The walk
Ballintempo is one block of the largest continuous forest in Northern Ireland. Stitch it together with its neighbours – Carrigan, Big Dog, Conagher and Lough Navar – and you have over 8,500 hectares of conifer, open bog and wooded gully running from Lough MacNean across to the Magho cliffs above Lough Erne. The Aghanaglack Walk is the one waymarked route through it, and the Aghanaglack Dual Court Tomb, not the forestry, is the reason to walk it. If you only want the highlight, the tomb sits part-way round the loop and the signed detour to it adds about twenty minutes.
How long is the loop? The sources don’t agree.
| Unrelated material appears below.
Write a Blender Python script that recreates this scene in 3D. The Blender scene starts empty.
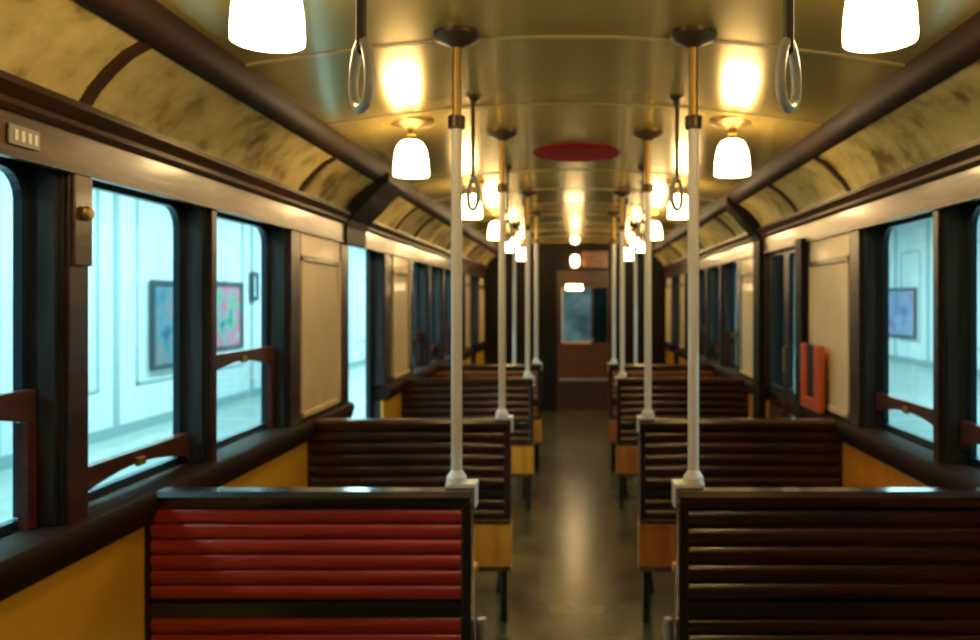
import bpy, bmesh, math, random
from mathutils import Vector, Matrix
random.seed(4)
C = bpy.context.scene.collection
sc = bpy.context.scene
PI = math.pi
# ------------------------------------------------------------------ camera, world, exposure
F = 800.0
cd = bpy.data.cameras.new('camera')
cam = bpy.data.objects.new('camera', cd); C.objects.link(cam)
cam.location = (0, 0, 1.5); cam.rotation_euler = (PI/2, 0, 0)
cd.sensor_width = 36; cd.lens = 36*F/980
cd.shift_x = -(575-490)/980; cd.shift_y = -(320-302)/980
cd.clip_start = 0.02; cd.clip_end = 200
cd.dof.use_dof = True
cd.dof.focus_distance = 1.0
cd.dof.aperture_fstop = 5.2
sc.camera = cam
w = bpy.data.worlds.new('world'); sc.world = w; w.use_nodes = True
w.node_tree.nodes['Background'].inputs[0].default_value = (0.004, 0.006, 0.009, 1)
w.node_tree.nodes['Background'].inputs[1].default_value = 1
sc.view_settings.view_transform = 'Standard'
sc.view_settings.look = 'None'
sc.view_settings.gamma = 1
sc.view_settings.exposure = 0.0
sc.view_settings.use_curve_mapping = False
LAMP = 30.0
PLAT = 180.0
def area(name, loc, sx, sy, power, col, rot=(0, 0, 0)):
    l = bpy.data.lights.new(name, 'AREA'); l.shape = 'RECTANGLE'; l.size = sx; l.size_y = sy
    l.energy = power; l.color = col
    o = bpy.data.objects.new(name, l); C.objects.link(o); o.location = loc; o.rotation_euler = rot
    return o
CY = (0.50, 0.93, 1.0)
area('end_pane_fill', (0, 11.9, 2.3), .5, .4, 1.6, (.85, 1, .95))  # unseen fill added to brighten the end door pane
for y in (2.5, 8.0, 13.5, 19.0):
    area('platform_light', (-3.2, y, 3.32), 0.5, 4.6, PLAT*1.5, CY)
for y in (4, 11, 18, 25, 33, 41):
    area('platform_light', (4.6, y, 3.32), 0.5, 5.5, PLAT*1.7, CY)

# ------------------------------------------------------------------ materials
def mat(name, col, rough=0.5, metal=0.0, coat=0.0, coat_r=0.1, emit=None, es=0, spec=0.5):
    m = bpy.data.materials.new(name); m.use_nodes = True
    b = m.node_tree.nodes['Principled BSDF']
    b.inputs['Base Color'].default_value = (*col, 1)
    b.inputs['Roughness'].default_value = rough
    b.inputs['Metallic'].default_value = metal
    b.inputs['Coat Weight'].default_value = coat
    b.inputs['Coat Roughness'].default_value = coat_r
    b.inputs['Specular IOR Level'].default_value = spec
    if emit:
        b.inputs['Emission Color'].default_value = (*emit, 1)
        b.inputs['Emission Strength'].default_value = es
    return m
def blotch(m, c1, c2, scale=(3, 3, 3), detail=6, lo=0.35, hi=0.65, noise=4.0, c3=None, bump=0):
    nt = m.node_tree; N = nt.nodes; L = nt.links; b = N['Principled BSDF']
    tc = N.new('ShaderNodeTexCoord'); mp = N.new('ShaderNodeMapping')
    mp.inputs['Scale'].default_value = scale
    nz = N.new('ShaderNodeTexNoise'); nz.inputs['Scale'].default_value = noise
    nz.inputs['Detail'].default_value = detail; nz.inputs['Roughness'].default_value = 0.6
    cr = N.new('ShaderNodeValToRGB')
    e = cr.color_ramp.elements
    e[0].position = lo; e[0].color = (*c1, 1); e[1].position = hi; e[1].color = (*c2, 1)
    if c3:
        x = e.new((lo+hi)/2); x.color = (*c3, 1)
    L.new(tc.outputs['Object'], mp.inputs[0]); L.new(mp.outputs[0], nz.inputs['Vector'])
    L.new(nz.outputs['Fac'], cr.inputs[0]); L.new(cr.outputs[0], b.inputs['Base Color'])
    if bump:
        bp = N.new('ShaderNodeBump'); bp.inputs['Strength'].default_value = bump
        bp.inputs['Distance'].default_value = 0.01
        L.new(nz.outputs['Fac'], bp.inputs['Height']); L.new(bp.outputs[0], b.inputs['Normal'])
    return m
M = {}
M['dark_wood'] = blotch(mat('dark wood', (.05, .02, .01), .36, coat=.2, coat_r=.2), (.018, .007, .004), (.06, .022, .010), (1, 1, 9), noise=3)
M['bench_wood'] = blotch(mat('bench wood', (.05, .02, .01), .28, coat=.5, coat_r=.14), (.014, .004, .002), (.045, .012, .005), (1, 14, 14), noise=3)
M['red_wood'] = blotch(mat('red wood', (.3, .03, .015), .34, coat=.5, coat_r=.2), (.27, .014, .012), (.46, .030, .022), (1, 14, 14), noise=3)
M['red_brown'] = blotch(mat('red brown wood', (.12, .03, .015), .32, coat=.5, coat_r=.2), (.07, .018, .009), (.17, .05, .02), (1, 14, 14), noise=3)
M['bench_wood_lit'] = blotch(mat('bench wood lit orange', (.2, .07, .02), .32, coat=.5, coat_r=.2), (.15, .045, .014), (.32, .11, .03), (1, 14, 14), noise=3)  # bench wood again, with the light on the farthest row put into its colour
M['rail_wood'] = mat('black rail wood', (.014, .010, .009), .22, coat=.5, coat_r=.15)
M['rail_wood2'] = blotch(mat('rail wood', (.03, .012, .007), .6, spec=.18), (.012, .005, .002), (.030, .012, .005), (4, 1, 4), noise=3)
M['ebony'] = mat('ebonised wood', (.008, .006, .005), .55, spec=.2)
M['brown'] = blotch(mat('brown wood', (.15, .07, .03), .3, coat=.35, coat_r=.12), (.035, .014, .005), (.13, .058, .020), (12, 1.5, 12), noise=2.5, bump=.15)
M['jamb'] = blotch(mat('dark slate jamb', (.03, .033, .036), .3, coat=.3), (.018, .020, .022), (.045, .048, .05), (8, 8, 1), noise=4)
M['frame'] = mat('window frame paint', (.012, .03, .05), .35, coat=.3)
M['sash'] = blotch(mat('sash wood', (.09, .03, .02), .3, coat=.4), (.05, .014, .010), (.12, .035, .02), (8, 2, 8), noise=4)
M['yellow'] = blotch(mat('yellow panel', (.5, .27, .02), .35, coat=.2), (.80, .44, .03), (.90, .52, .045), (1, 1, 1), noise=2)
M['orange'] = blotch(mat('yellow panel lamp tinted', (.5, .2, .02), .35, coat=.2), (.70, .24, .018), (.80, .32, .025), (1, 1, 1), noise=9)  # same panel as on the left, warm lamp tint put into its colour
M['fascia'] = blotch(mat('honey wood', (.45, .22, .04), .35, coat=.3), (.60, .21, .015), (.78, .33, .03), (9, 1, 1), noise=2)
M['fascia_red'] = blotch(mat('russet wood', (.4, .13, .03), .35, coat=.3), (.34, .09, .015), (.52, .17, .03), (9, 1, 1), noise=2)
M['cream'] = blotch(mat('cream panel', (.5, .40, .24), .45, coat=.2), (.74, .59, .35), (.84, .70, .45), (2, 2, 1), noise=2)
M['cove'] = blotch(mat('aged cove paint', (.4, .3, .12), .38, coat=.25, coat_r=.3), (.18, .12, .035), (.68, .56, .24), (1, 1, 1), detail=9, lo=.36, hi=.60, noise=5.5, c3=(.54, .43, .15))
M['ceiling'] = blotch(mat('ceiling enamel', (.5, .38, .15), .24, coat=.6, coat_r=.09, spec=.9), (.48, .37, .11), (.60, .48, .16), (1, 1, 1), noise=1.6, lo=.3, hi=.7)
_c = M['ceiling'].node_tree.nodes['Principled BSDF']; _c.inputs['Metallic'].default_value = .45; _c.inputs['Coat Weight'].default_value = .3; _c.inputs['Coat Tint'].default_value = (1, .9, .62, 1)
M['floor'] = blotch(mat('worn linoleum', (.12, .10, .06), .24, coat=.25, coat_r=.25), (.035, .026, .009), (.13, .095, .033), (1, 1, 1), detail=8, noise=4)
M['white'] = mat('white enamel', (.80, .77, .70), .35, coat=.2)
M['ring'] = mat('pale celluloid', (.55, .56, .50), .3, coat=.3)
M['strap'] = mat('black leather', (.02, .017, .013), .45)
M['brass'] = mat('aged brass', (.40, .27, .09), .42, metal=.8)
M['bronze'] = mat('dark bronze', (.09, .06, .03), .4, metal=.6)
M['shade'] = mat('milk glass lit', (.9, .85, .75), .4, emit=(1.0, .68, .31), es=LAMP)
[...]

The official tourism listing and Fermanagh Lakelands call it 7 miles (11 km); WalkNI measures it at 7.8 miles; Activeme.ie says 12 km. Whichever you trust, allow three to four hours. It’s graded moderate, mostly level along forest tracks with few gradients, on a surface that swings between compacted track and soft, wet peat. Waterproof boots, not trainers – the bog sections stay damp through the year.
One honest warning: the signposting is hit and miss. WalkNI’s own reviews split sharply, from ‘well signposted, nice views’ to one walker who ‘got lost for hours’. Carry the OS map (Sheet 17) and don’t rely on the posts alone, especially where the track forks out on the open bog and the mobile signal drops away.
If walking isn’t the plan, the forest is also used for mountain biking and orienteering – it’s a working forest of tracks rather than a single trail, so there’s room to roam.
The tomb and Brimstone Rock
The Aghanaglack Dual Court Tomb is the find here, a rare Neolithic monument dating to roughly 4,000–2,000 BC with two small courtyards flanking a central stone gallery. It was originally roofed with large stone slabs and then covered over with stones and earth; what survives is the bare stone skeleton, now in the care of the Northern Ireland Environment Agency. It stands on high ground among the conifers, and it was built when far fewer trees stood here, on a site chosen to command the country around it.
Brimstone Rock is the other landmark, a big sandstone outcrop that gives the trail its main viewpoint, looking across the bog to the stepped plateau of Cuilcagh Mountain – at 665m the highest point in Fermanagh and Cavan. The name is a small mystery: there’s no brimstone, no sulphur exposure, anywhere near it, and nobody seems to know where the word came from. The Ulster Way long-distance trail passes through the forest and links up with the Aghanaglack loop, so through-hikers can pick it up as a side excursion.
Bog and wildlife
The blanket bog that covers the central plateau began forming around 5,000 to 6,000 years ago, as cool, wet conditions slowed the decay of sphagnum moss into peat. For generations local people cut turf from bogs like this for the fire. The land tells its geology plainly too – glacial deposits and weathered sandstone, explained on the interpretive panels near the tomb and Brimstone Rock.
For wildlife, keep an eye on the sky over the open bog: merlin and hen harrier, two of Ireland’s scarcer upland birds of prey, are the ones worth watching for, most likely on a light-wind morning. Early and late in the day are quietest.
Getting there
From Enniskillen, follow the A46 shore road to Belleek, fork left onto the B81 Derrygonnelly road, and take the first turn signed for Boho. Carry on up through Boho and turn left at the crossroads following signs for Belcoo; after about 6km, turn right at the sign for Aghanaglack Court Tomb and follow the road to the forestry car park (postcode BT74 5DA). Coming from Belcoo, it’s roughly 8km via the Aughrim and Gaedrum roads, again following the signs for the chambered cairn.
Before you go
- Distance and time: 7 to 7.8 miles depending on the source; allow 3 to 4 hours.
- Terrain: Forest track and soft bog with a few rocky steps near the crags. Waterproof footwear year-round.
- Parking: Small car park at the Aghanaglack entrance on Boho Road. Entry to the forest is free, though a modest car-park fee may apply.
- Access: Not suitable for wheelchairs or pushchairs. Dogs welcome but keep them under control near grazing land.
- Navigation: Bring OS Sheet 17; the waymarking can’t be relied on and signal is patchy on the high bog. Forestry work occasionally closes short sections, with diversions signed in advance.
Time it for May to September for the firmest footing and longest light, and start early – not for the crowds, which barely exist, but for the calm air that brings the raptors out over the bog.